With national attention focused on the commendable exploits of our men in blue in the ongoing cricket test match series against England, attracting huge in-stadia spectators unimaginable in this diarist’s youth years expended in Blighty, the unprecedented victory of the Indian women’s cricket team in the T-20I (international) series last month has received insufficient attention. India’s women in blue defeated England 3-2 in the five match series winning the first, second, and third matches and losing the fifth on the final ball.
Notable achievers in India’s women’s cricket — and other sports — deserve much greater publicity and acclaim. The proposition that Indian women, who because of generations of relative malnutrition and oppressive patriarchy tend to be small, would ever best English women — who typically have large hands and sturdy bowling-pin legs which give them an advantage in catching and running — in cricket was beyond the imagination of even most ardent domestic feminists. But not only are Gen Z girls and women giving as good as they get in cricket, but also in field hockey and badminton which require strong legs and huge reservoirs of stamina. True our women tennis and track and field athletes are not yet globally competitive, but they are on their way.

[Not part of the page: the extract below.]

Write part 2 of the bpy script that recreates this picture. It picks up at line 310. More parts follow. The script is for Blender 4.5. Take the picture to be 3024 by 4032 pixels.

Public honour and rewards for Indian women sports champions are important because their emergence out of historically encouraged seclusion and demonstrating performance capability is likely to improve India’s dismal FLFP (female labour force participation) rate. Currently the country’s FLFP rate is a mere 32.8 percent against the global average of 48-49 percent. In China the rate is 60 percent, in Vietnam 70 percent. Even in neighbouring Bangladesh it’s 35-40. According to several studies increasing India’s FLFP to Asian average, would boost annual GDP by the 1.5-2 percent required to make the Viksit Bharat and $30 trillion GDP by 2047 goals achievable. One hopes that the neta-babu brotherhood which (mis)rules the country with iron grip makes the connection.